後方で待ち受ける仲間を信じて流した球体は、
その信じた仲間が確実に成果へ変えた。


両の拳を握り締めた指揮官。
その瞬間。
かつてクラブ・アメリカのゴールマウスを任されていた
ソバージュの守護神は、迷わず50メートルを全力で疾走し、
クラブ・アメリカを率いていた指揮官に抱き付いた。
両者にクラブでの"接点"はない。
でも、今は"接点"ならいくらでもある。
"混乱"に喘いでいた1年前の姿は、もうなかった。


6回続けてこじ開けてきた"16"へと続く扉。
ただ、前回までの5回に渡ってこじ開けてきたそれは、
その先の"8"まで続いてはいなかった。
最後に"8"へと続く扉を破壊したのは1986年。

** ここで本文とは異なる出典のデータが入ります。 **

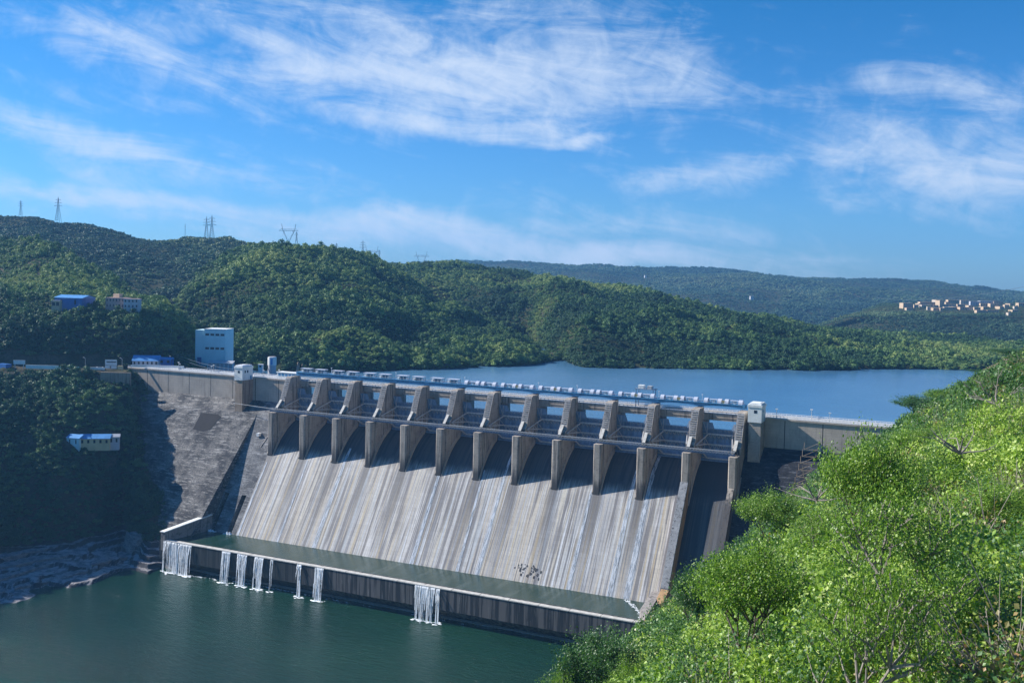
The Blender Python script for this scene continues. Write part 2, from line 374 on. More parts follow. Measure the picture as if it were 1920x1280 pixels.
# far plateau
us = [780, 860, 950, 1050, 1150, 1250, 1350, 1450, 1550, 1650, 1720, 1780, 1850, 1920, 2060, 2300]
cr = [503, 501, 500, 502, 507, 511, 513, 520, 527, 530, 532, 538, 549, 557, 563, 570]
base = [PD(u, 640, 2500) for u in us]
mid = [PD(u, c+46, 3000) for u, c in zip(us, cr)]
mid2 = [PD(u, c+22, 3500) for u, c in zip(us, cr)]
top = [PD(u, c+2, 4100) for u, c in zip(us, cr)]
bk = [PD(u, c+6, 4800) for u, c in zip(us, cr)]; bk2 = [PD(u, 640, 5200) for u in us]
G_FAR = hill('plateau_hill', [base, mid, mid2, top, bk, bk2], 220, 110, 34, .0042, M_SOIL, label='long blue far plateau beyond the lake')
# township shelf
us = [1500, 1545, 1600, 1650, 1700, 1760, 1820, 1880, 1950, 2050, 2250]
cr = [625, 608, 592, 582, 578, 578, 579, 579, 579, 578, 570]
G_TOWN = hill('shelf_hill', [[PD(u, 700, 1500) for u in us], [PD(u, c+52, 1650) for u, c in zip(us, cr)], [PD(u, c+20, 1800) for u, c in zip(us, cr)],
              [PD(u, c+(13 if u > 1640 else 2), 1840) for u, c in zip(us, cr)], [PD(u, 574 if u > 1640 else c+3, 2250) for u, c in zip(us, cr)], [PD(u, 640, 2500) for u in us]], 160, 80, 5, .007, M_SOIL, label='wooded shelf below the far township')
# ridge behind the lake
us = [600, 700, 800, 900, 1000, 1080, 1110, 1200, 1250, 1300, 1400, 1500, 1600, 1700, 1800, 1880, 1960, 2100]
cr = [488, 494, 499, 509, 521, 532, 536, 548, 555, 570, 588, 603, 620, 641, 661, 677, 690, 705]
dp = [1520, 1500, 1470, 1430, 1400, 1380, 1375, 1350, 1340, 1330, 1300, 1280, 1250, 1210, 1150, 1060, 960, 930]
bz = [0, 0, 0, 0, 0, 684, 689, 690, 690, 691, 692, 692, 692, 692, 692, 692, 694, 700]
r0, r1, r2, r3, r4, r5 = [], [], [], [], [], []
for u, c, d, b in zip(us, cr, dp, bz):
    p = PZ(u, b, LAKE+.5) if b else PUZ(u, 1130, 108); t = PD(u, c, d)
    low = p+(t-p)*np.array([.01, .01, 0]); low[2] = LAKE-14
    q1 = p+(t-p)*.25; q1[2] = p[2]+(t[2]-p[2])*.52+2; q2 = p+(t-p)*.62; q2[2] = p[2]+(t[2]-p[2])*.82
    h = t-CAM; back = t+h/np.linalg.norm(h)*260; back[2] = t[2]-34; b2 = t+h/np.linalg.norm(h)*420; b2[2] = 40
    r0.append(low); r1.append(p); r2.append(q1); r3.append(q2); r4.append(t); r5.append(back)
G_RIDGE = hill('ridge_hill', [r0, r1, r2, r3, r4, r5], 260, 110, 17, .010, M_SOIL, label='long wooded ridge behind the lake')
# far dark hill behind the left bank
us = [-200, -80, 0, 60, 120, 200, 280, 340, 400, 470, 560, 660]
cr = [409, 405, 407, 408, 421, 432, 447, 451, 459, 465, 474, 492]
G_DARK = hill('upper_hill', [[PD(u, 700, 900) for u in us], [PD(u, 600, 980) for u in us], [PD(u, c+75, 1120) for u, c in zip(us, cr)], [PD(u, c+3, 1400) for u, c in zip(us, cr)],
              [PD(u, c+14, 1600) for u, c in zip(us, cr)]], 150, 80, 14, .010, M_SOIL, label='dark wooded hill on the left skyline')
# central hill above the dam
us = [330, 350, 380, 430, 520, 620, 720, 820, 900, 960, 1010, 1050, 1072, 1090]
bv = [695, 696, 697, 698, 700, 699, 697, 693, 690, 688, 684, 681, 680, 680]
cr = [590, 547, 513, 480, 457, 471, 508, 558, 598, 628, 652, 668, 677, 680]
dp = [900, 950, 1000, 1070, 1110, 1130, 1120, 1090, 1050, 1010, 970, 930, 900, 880]
r0, r1, r2, r3, r4, r5 = [], [], [], [], [], []
for u, b, c, d in zip(us, bv, cr, dp):
    p = PZ(u, b, LAKE-1); t = PD(u, c, d); low = p.copy(); low[2] = LAKE-14
    q1 = p+(t-p)*.30; q1[2] = p[2]+(t[2]-p[2])*.40; q2 = p+(t-p)*.66; q2[2] = p[2]+(t[2]-p[2])*.74
    h = (t-CAM)/np.linalg.norm(t-CAM); back = t+h*220; back[2] = max(t[2]-50, 60)
    r0.append(low); r1.append(p); r2.append(q1); r3.append(q2); r4.append(t); r5.append(back)
G_MID = hill('lakeside_hill', [r0, r1, r2, r3, r4, r5], 240, 130, 22, .012, M_SOIL, label='rounded wooded hill directly behind the dam')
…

メキシコシティ。
その舞台は、11万を超える国民を集めた
エスタディオ・アステカだった。


彼らを常に守ってきたアステカは、
言うまでもなく王国にはない。
"16"で終わるか、"8"へ進むか。
あるいは、それは彼らにとって、
そして自身の4度目に挑む皇帝にとって、
"太陽のスタジアム"から脱却するための
大いなる試練であり、大いなるチャンスでもある。